Highlighting these themes in such a visceral way really puts into perspective how the negotiations we make with ourselves — and they are negotiations — can be so detrimental and seem trivial when laid out in the ridiculous way they were in The Substance. When I first saw the movie, I loved it and thought it lived up to the hype. But shortly after, I felt a little jilted. We’re supposed to believe that Demi Moore, a woman who is the epitome of traditional American beauty standards and who has not visually aged since she rose to fame, is the right person to play the role of the aged-out, stale starlet? It took me until seeing Moore get nominated for an Oscar — her first time — to realize, yes, we are supposed to believe that because that is what happened. You can mold yourself into the “ideal” definition of a woman, pour yourself into your work and family and community for decades, and still be overlooked. No one is safe from the beauty standards put upon us and that’s what makes The Substance one of the scariest movies of all.
I Saw The TV Glow
Review by: Erin
Nominated for: NOTHING!
2024 was a great year for queer and trans movies — but you wouldn’t know it looking at this year’s awards nominees. And no, I’m not counting Emilia Pérez, a movie written, directed, and mostly starring a cisgender cast and universally panned by trans people (and the esteemed Letterboxd community, where it has a 2.2 star rating). Emilia Pérez’s nomination sweep is even more frustrating given that one of the best movies I’ve seen about the trans and queer experience, I Saw the TV Glow, was released last year and has basically been ignored during awards season. I don’t think movies about trans and queer people should be pitted against each other — but I am strongly suggesting you give your money to art made by actual trans people instead of paying for cisgender garbage!
I Saw the TV Glow tells the story of two teens who connect over a mysterious TV show, the Pink Opaque (which is a delightful homage to Buffy the Vampire Slayer).

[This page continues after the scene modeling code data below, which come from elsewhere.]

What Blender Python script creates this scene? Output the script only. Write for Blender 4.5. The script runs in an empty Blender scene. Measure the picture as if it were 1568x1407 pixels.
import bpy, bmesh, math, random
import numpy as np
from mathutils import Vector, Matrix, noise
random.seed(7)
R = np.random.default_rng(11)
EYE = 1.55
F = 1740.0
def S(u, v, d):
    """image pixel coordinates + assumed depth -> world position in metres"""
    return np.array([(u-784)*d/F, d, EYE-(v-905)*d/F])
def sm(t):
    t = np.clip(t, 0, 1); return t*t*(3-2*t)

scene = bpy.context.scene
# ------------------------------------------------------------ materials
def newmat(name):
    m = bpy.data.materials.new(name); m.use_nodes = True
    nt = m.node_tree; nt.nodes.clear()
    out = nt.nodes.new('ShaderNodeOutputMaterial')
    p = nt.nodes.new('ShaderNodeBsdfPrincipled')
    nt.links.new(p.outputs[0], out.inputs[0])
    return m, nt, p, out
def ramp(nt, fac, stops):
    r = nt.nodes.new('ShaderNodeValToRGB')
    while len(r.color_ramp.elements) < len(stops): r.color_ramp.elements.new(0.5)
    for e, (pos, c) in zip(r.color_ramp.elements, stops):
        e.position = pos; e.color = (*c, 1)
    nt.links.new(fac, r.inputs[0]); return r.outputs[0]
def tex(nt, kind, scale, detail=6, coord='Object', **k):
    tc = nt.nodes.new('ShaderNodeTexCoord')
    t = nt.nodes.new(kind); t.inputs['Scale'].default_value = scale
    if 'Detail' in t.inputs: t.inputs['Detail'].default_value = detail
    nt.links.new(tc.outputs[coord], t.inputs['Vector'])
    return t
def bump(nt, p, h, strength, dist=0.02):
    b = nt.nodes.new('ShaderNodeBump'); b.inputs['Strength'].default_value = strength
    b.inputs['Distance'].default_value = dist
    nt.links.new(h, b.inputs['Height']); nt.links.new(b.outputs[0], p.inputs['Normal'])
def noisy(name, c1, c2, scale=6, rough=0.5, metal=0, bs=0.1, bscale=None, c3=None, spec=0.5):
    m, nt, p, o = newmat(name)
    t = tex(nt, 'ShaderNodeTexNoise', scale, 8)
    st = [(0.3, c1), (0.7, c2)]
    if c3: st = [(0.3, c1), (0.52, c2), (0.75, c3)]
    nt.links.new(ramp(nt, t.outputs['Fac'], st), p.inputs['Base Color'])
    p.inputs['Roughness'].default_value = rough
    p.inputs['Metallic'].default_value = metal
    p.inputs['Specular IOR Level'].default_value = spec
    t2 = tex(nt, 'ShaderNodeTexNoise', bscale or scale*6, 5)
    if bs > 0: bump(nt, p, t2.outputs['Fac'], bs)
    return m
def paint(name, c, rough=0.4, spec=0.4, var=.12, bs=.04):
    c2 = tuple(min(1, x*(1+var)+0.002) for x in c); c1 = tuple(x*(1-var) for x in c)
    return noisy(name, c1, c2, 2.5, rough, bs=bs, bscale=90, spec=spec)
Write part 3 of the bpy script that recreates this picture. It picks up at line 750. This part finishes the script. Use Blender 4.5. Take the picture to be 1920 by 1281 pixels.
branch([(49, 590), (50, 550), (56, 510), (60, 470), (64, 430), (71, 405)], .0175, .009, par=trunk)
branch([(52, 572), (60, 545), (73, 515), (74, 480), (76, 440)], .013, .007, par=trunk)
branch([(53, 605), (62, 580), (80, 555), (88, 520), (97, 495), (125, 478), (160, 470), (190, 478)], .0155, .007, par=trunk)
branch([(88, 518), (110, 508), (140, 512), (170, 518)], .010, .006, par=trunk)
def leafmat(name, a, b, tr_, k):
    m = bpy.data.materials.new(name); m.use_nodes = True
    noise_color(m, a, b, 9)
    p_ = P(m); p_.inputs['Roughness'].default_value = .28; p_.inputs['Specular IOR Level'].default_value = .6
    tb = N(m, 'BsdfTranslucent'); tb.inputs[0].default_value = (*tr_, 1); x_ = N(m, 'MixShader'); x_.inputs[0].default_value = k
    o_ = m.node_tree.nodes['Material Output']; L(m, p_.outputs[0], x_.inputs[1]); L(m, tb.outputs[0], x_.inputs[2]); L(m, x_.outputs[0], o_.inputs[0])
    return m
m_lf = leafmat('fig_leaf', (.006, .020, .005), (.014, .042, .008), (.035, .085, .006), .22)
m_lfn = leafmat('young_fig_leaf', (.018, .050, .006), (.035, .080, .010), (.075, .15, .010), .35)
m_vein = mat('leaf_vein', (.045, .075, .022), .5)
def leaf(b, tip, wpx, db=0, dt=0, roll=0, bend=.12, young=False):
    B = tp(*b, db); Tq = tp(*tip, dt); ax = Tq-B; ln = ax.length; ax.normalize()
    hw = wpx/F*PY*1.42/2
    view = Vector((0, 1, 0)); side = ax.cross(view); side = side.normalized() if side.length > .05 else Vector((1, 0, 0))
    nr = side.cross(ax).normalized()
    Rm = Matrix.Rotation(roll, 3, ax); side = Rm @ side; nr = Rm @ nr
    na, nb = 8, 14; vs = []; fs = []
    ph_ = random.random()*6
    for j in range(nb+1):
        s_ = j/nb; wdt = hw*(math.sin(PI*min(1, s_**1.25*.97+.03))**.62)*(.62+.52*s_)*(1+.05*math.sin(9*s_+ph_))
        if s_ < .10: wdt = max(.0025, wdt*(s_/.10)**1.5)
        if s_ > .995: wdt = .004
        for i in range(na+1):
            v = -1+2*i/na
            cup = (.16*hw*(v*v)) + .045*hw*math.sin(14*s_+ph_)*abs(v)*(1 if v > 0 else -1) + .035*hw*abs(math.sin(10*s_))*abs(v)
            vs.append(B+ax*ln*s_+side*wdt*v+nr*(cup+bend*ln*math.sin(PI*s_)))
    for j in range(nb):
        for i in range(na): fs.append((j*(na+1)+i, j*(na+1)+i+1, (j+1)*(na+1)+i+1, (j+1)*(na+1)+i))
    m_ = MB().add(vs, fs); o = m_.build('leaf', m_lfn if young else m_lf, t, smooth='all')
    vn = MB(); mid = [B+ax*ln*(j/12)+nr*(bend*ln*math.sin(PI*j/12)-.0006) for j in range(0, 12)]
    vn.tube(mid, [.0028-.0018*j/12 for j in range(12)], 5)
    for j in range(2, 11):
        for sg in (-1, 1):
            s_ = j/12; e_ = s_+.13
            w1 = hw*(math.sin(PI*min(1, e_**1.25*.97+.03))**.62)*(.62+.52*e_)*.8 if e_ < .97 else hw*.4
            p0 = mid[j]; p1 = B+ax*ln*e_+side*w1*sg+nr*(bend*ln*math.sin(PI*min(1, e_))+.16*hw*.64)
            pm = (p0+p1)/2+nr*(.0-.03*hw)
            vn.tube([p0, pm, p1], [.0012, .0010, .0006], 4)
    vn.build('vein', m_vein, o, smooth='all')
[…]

The show’s sci-fi plot eventually bleeds into reality. What happens over the course of the film quickly moves from dreamy suspense to nightmare (though I promise the movie is not actually scary — except in an existential way). Through the increasingly blurred lines between reality and fiction, I Saw the TV Glow places you right within the dread, fear, and hopelessness of how it feels to suppress who you really are.
Right now, our government is using the trans community as a scapegoat and a way to fearmonger about people who are “different.” That’s why art like I Saw the TV Glow is all the more relevant and deserving of its flowers. Near the end of the movie, Jack Haven’s character Maddy gives a powerful monologue where they describe paying someone to bury them alive. To some it might be a heavy-handed metaphor, but for anyone who has experienced the pain of hiding your identity because it’s the only way to survive, it’s a visceral description that hits home. I Saw the TV Glow‘s message is that perhaps you can exist without living as your true self — you can go through the motions, hold down a job, keep the status quo — but is that really living at all?
The Brutalist
Review by: Alison
Nominated for: best picture, best director (Brady Corbet), best actor (Adrien Brody), best supporting actress (Felicity Jones), best supporting actor (Guy Pearce), and more.

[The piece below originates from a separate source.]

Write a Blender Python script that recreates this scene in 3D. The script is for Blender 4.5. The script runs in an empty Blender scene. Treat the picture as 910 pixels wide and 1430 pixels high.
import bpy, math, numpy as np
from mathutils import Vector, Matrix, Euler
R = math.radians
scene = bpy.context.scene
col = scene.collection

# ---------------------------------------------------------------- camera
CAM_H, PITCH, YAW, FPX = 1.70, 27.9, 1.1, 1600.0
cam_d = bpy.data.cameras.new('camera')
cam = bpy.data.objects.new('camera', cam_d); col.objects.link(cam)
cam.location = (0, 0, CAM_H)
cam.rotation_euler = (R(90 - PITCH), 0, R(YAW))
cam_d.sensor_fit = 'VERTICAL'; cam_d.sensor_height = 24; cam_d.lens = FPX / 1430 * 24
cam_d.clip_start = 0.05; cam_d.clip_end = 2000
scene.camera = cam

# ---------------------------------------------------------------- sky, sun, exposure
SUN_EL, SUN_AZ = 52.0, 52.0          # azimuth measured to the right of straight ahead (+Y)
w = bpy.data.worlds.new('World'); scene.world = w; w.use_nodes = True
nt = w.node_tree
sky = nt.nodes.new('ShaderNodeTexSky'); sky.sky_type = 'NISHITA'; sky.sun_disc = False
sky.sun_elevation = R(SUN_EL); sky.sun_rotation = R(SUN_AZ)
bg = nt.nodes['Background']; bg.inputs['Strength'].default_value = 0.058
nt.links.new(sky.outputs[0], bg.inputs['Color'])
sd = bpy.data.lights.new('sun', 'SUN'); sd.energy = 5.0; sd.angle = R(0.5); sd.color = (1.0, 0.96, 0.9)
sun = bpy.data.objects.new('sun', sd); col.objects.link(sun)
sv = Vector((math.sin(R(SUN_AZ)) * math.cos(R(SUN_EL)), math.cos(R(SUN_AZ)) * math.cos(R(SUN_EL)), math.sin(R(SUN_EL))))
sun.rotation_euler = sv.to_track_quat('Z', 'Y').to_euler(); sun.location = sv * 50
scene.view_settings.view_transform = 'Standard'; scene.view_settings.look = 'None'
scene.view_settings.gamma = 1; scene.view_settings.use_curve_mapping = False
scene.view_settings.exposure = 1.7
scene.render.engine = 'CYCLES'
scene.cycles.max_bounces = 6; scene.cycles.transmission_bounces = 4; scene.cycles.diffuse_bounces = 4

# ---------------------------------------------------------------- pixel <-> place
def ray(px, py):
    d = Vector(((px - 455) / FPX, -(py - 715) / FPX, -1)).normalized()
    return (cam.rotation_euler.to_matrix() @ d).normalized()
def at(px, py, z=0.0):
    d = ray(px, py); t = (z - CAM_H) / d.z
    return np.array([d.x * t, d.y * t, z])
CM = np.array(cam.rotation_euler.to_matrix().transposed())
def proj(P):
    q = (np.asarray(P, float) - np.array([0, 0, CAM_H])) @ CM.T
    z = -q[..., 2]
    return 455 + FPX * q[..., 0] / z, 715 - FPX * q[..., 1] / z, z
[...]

So, is this a 3.5 hour movie? Yes. And though the run time definitely daunted me, I was surprised to have been entertained throughout. I recommend seeing it at The Alamo; unlimited popcorn and soda will get you through.

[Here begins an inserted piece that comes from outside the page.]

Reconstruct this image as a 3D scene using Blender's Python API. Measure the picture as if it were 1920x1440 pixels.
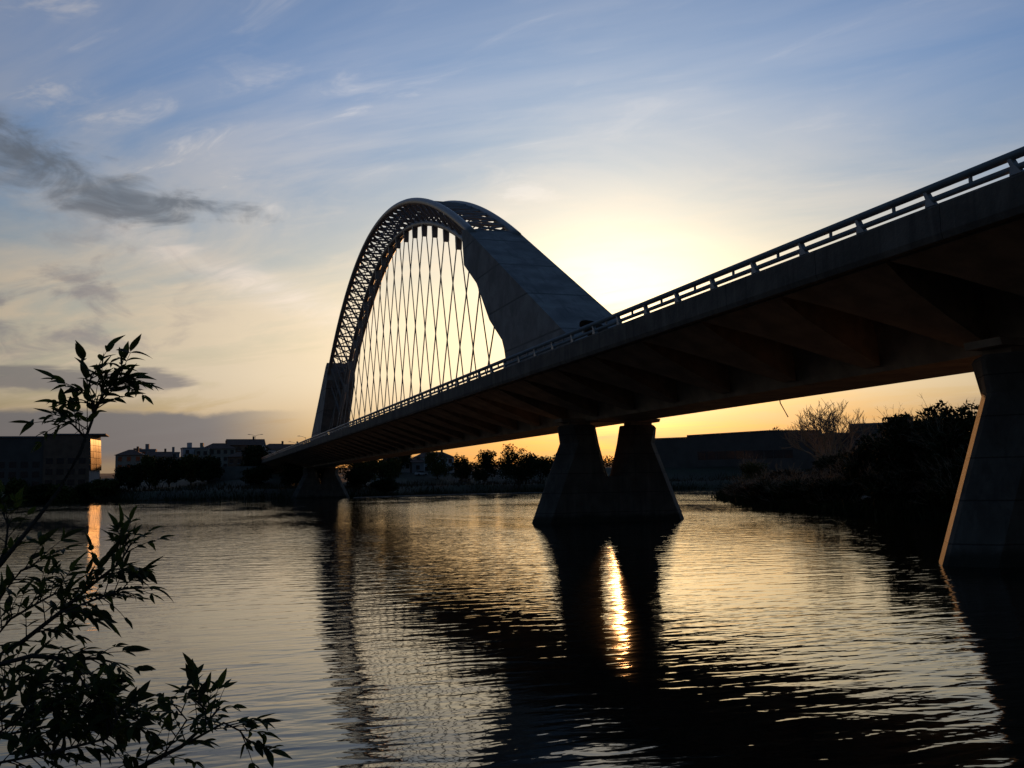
import bpy, math, random
import numpy as np
from mathutils import Vector, Matrix

for o in list(bpy.data.objects):
    bpy.data.objects.remove(o)
sc = bpy.context.scene
COL = sc.collection
rad = math.radians

# ------------------------------------------------------------------ camera
cd = bpy.data.cameras.new('camera')
cam = bpy.data.objects.new('camera', cd)
COL.objects.link(cam)
sc.camera = cam
YAW, PIT, ROL = rad(18.227), rad(5.701), rad(-0.973)
F = Vector((math.sin(YAW) * math.cos(PIT), math.cos(YAW) * math.cos(PIT), math.sin(PIT)))
R = Vector((math.cos(YAW), -math.sin(YAW), 0))
U = R.cross(F)
R2 = R * math.cos(ROL) + U * math.sin(ROL)
U2 = -R * math.sin(ROL) + U * math.cos(ROL)
m = Matrix.Identity(4)
for i in range(3):
    m[i][0], m[i][1], m[i][2] = R2[i], U2[i], -F[i]
m.translation = Vector((-32.677, -74.347, 3.274))
cam.matrix_world = m
cd.sensor_width = 36
cd.lens = 36 * 1844.6 / 1920
cd.clip_start = 0.05
cd.clip_end = 12000

# ------------------------------------------------------------------ render / exposure
sc.view_settings.view_transform = 'Standard'
sc.view_settings.look = 'None'
sc.view_settings.exposure = 0
sc.view_settings.gamma = 1
sc.view_settings.use_curve_mapping = False
cy = sc.cycles
cy.max_bounces = 6
cy.diffuse_bounces = 2
cy.glossy_bounces = 3
cy.transmission_bounces = 2
cy.sample_clamp_indirect = 2.5
cy.sample_clamp_direct = 12
cy.use_denoising = True
cy.denoiser = 'OPENIMAGEDENOISE'
cy.denoising_input_passes = 'RGB_ALBEDO_NORMAL'

# ------------------------------------------------------------------ sun and sky
SUN_AZ, SUN_EL = rad(24.2), rad(7.0)
SD = Vector((math.sin(SUN_AZ) * math.cos(SUN_EL), math.cos(SUN_AZ) * math.cos(SUN_EL), math.sin(SUN_EL)))
sl = bpy.data.lights.new('sun', 'SUN')
sl.energy = 2.0
sl.angle = rad(0.6)
sl.color = (1.0, 0.45, 0.15)
so = bpy.data.objects.new('sun', sl)
COL.objects.link(so)
so.rotation_euler = (-SD).to_track_quat('-Z', 'Y').to_euler()
so.location = SD * 300

W = bpy.data.worlds.new('World')
sc.world = W
W.use_nodes = True
W.cycles.sampling_method = 'NONE'
nt = W.node_tree
nt.nodes.clear()


class G:
    """tiny node-graph writer"""
    def __init__(s, tree):
        s.t = tree

    def n(s, typ, **kw):
        nd = s.t.nodes.new(typ)
        for k, v in kw.items():
            setattr(nd, k, v)
        return nd

    def put(s, sock, v):
        if hasattr(v, 'is_output'):
            s.t.links.new(v, sock)
        else:
            sock.default_value = v

    def m(s, op, a, b=0.0, c=0.0, clamp=False):
        nd = s.n('ShaderNodeMath', operation=op, use_clamp=clamp)
        s.put(nd.inputs[0], a)
        s.put(nd.inputs[1], b)
        if len(nd.inputs) > 2:
            s.put(nd.inputs[2], c)
        return nd.outputs[0]

    def step(s, x, a, b, lo=0.0, hi=1.0):
        nd = s.n('ShaderNodeMapRange', interpolation_type='SMOOTHSTEP')
        s.put(nd.inputs[0], x)
        for i, v in enumerate((a, b, lo, hi)):
            s.put(nd.inputs[i + 1], v)
        return nd.outputs[0]

    def mix(s, f, a, b, mode='MIX'):
        nd = s.n('ShaderNodeMix', data_type='RGBA', blend_type=mode)
        nd.clamp_factor = True
        s.put(nd.inputs[0], f)
        s.put(nd.inputs[6], a)
        s.put(nd.inputs[7], b)
        return nd.outputs[2]

    def noise(s, vec, scale, detail=4.0, rough=0.55, dist=0.0):
        nd = s.n('ShaderNodeTexNoise')
        s.put(nd.inputs['Vector'], vec)
        s.put(nd.inputs['Scale'], scale)
        s.put(nd.inputs['Detail'], detail)
        s.put(nd.inputs['Roughness'], rough)
        s.put(nd.inputs['Distortion'], dist)
        return nd.outputs['Fac']

    def xyz(s, x, y, z):
        nd = s.n('ShaderNodeCombineXYZ')
        for i, v in enumerate((x, y, z)):
            s.put(nd.inputs[i], v)
        return nd.outputs[0]

    def gauss(s, x, c, w):
        q = s.m('DIVIDE', s.m('SUBTRACT', x, c), w)
        return s.m('POWER', 2.71828, s.m('MULTIPLY', s.m('MULTIPLY', q, q), -1.0))


def rgba(r, g, b):
    return (r, g, b, 1.0)


def srgb(r, g, b):
    f = lambda v: ((v / 255 + 0.055) / 1.055) ** 2.4 if v > 10 else v / 255 / 12.92
    return (f(r), f(g), f(b), 1.0)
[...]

This didn’t feel like the Oscar-bait biopics of the 00’s and 10’s. Rather than indulging in idealized nostalgia, The Brutalist has a warning. The Van Buren family and friends’ obliviousness to the Holocaust feels like it could be repeated today, as too many fellow Americans are tuning out rather than defying the resurgence of MAGA policies. We rarely see depictions of America’s role in World War II as anything other than heroic. But as our federal government implements policies to separate migrant families, block access to and even criminalize vital health care like abortion care for pregnant people, and eliminate all legal protections for transgender people, each of us should think about how history will remember our response.
Anora
Review by: Ariel
Nominated for: best picture, best actress (Mikey Madison), best supporting actor (Yura Borislov), best original screenplay, best director (Sean Baker), best film editing
Anora is an unflinching and refreshing look at working-class America. Sean Baker’s film refuses to paint sex work in broad, one-dimensional strokes — instead weaving his protagonist’s job seamlessly into the broader realities of economic survival. Ani, the film’s quick-witted and self-aware main character, understands her precarious position in a capitalist system but she navigates her world with sharp instincts and a refusal to be diminished. When the son of a Russian oligarch stumbles into her life, she doesn’t hesitate — she sees an opportunity and takes it, not out of desperation, but with the same pragmatism that defines so much of working-class ambition.
The film certainly has moments of deep tragedy, but it remains vibrant, funny, and human in its treatment of labor, power, and dignity. Anora never pities its protagonist — Ani’s resilience isn’t framed as noble suffering but as something sharper, instinctive and unsentimental. By embracing both the humor and hardship of her world, Anora captures an honest depiction of working-class life, free from condescension or easy moralizing.